Two years ago, we said goodbye to Steve Jobs, the rebel, the genius, the one crazy enough to think he could change the world (and did).
Tim Cook, this is the future speaking. So listen up. (Business owners and CEOs, what follows is a vital lesson for us each to be reminded of.)
Remember when an Apple ad
would be the next day’s
water-cooler topic du jour?
They were unexpected.
They engaged us.
They were different.
Some were ROTF funny.
They spoke a language we were all waiting to hear.
Yet each was impossible to ignore (for instance, the video shown below has gotten over 600,000 views in less than 3 weeks).
Why?
Because those ads were never about the product.
They were never about the past (previous achievements or the number of users).
They were about dreams.
And what could be attained.
They inspired what could be possible, versus reminding us what has been done.

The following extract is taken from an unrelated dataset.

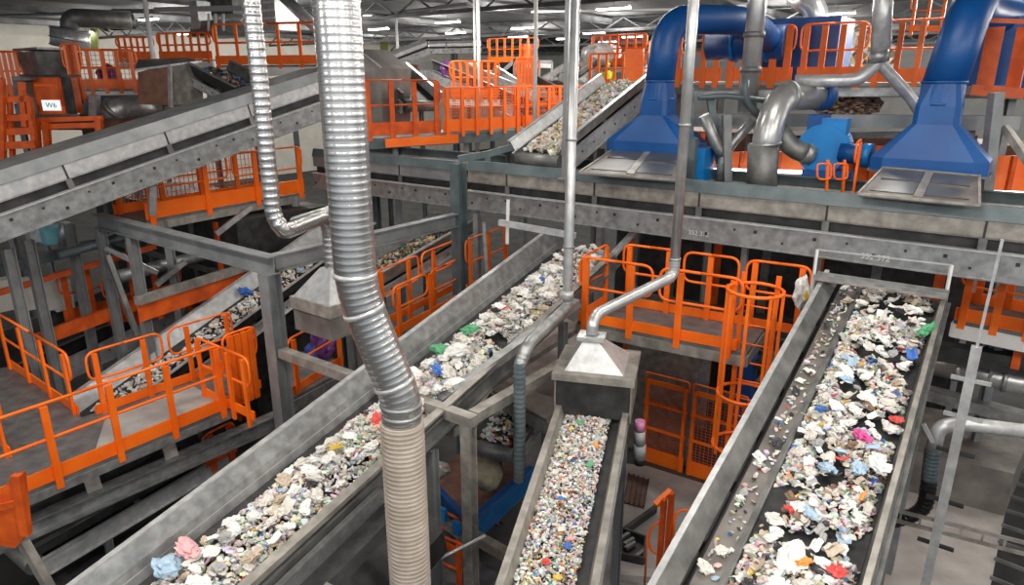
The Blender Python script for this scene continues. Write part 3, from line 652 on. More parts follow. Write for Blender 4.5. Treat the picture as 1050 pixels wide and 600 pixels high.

Each reminded us that all we needed to do was bring our minds, talents and imaginations instead of merely showing the newest gadget that could do it all.
We were the stars. The newest Apple product simply helped shorten that path between now and something amazing.
The Video That Reminded Me:
It’s About Us, The Customers,
Not the Gadget
Tim and Apple (and TBWA), you should be hiring this videographer today.
This video made me look forward to seeing the world you make possible, rather than yesterday’s news of people using iPhone cameras, Facetime or saying hello.
Watching this stirred me emotionally while also making me interested in the tool that helped achieve this.
It also made me think it is exactly the type of message that would make Steve Jobs smile from above.
THIS is where your ads should be taking us, on a ride to the future, not a reminding of the past.
Brands that are about the future are about Quality. Brands that are about the past and past glories talk about Quantity.
Dreamers embrace qualitative factors. Numbers people are about quantitative factors.
***Geniuses are able to balance both qualities and quantities in their proper proportions.***
The Branding Lessons We Each Need To (re)Learn
If your branding is vanilla, that will not stir imaginations. The hot fudge (selling very well someplace else) will.
If your branding does not engage the imagination of the audience with what’s possible, you have failed your brand.
If your brand is all about you, and not about your customer, their dreams and their aspirations, your branding is nutritionally deficient, leaving audiences and your company starving for something that will satisfy their hunger. Because if you don’t satisfy that hunger, somebody else will.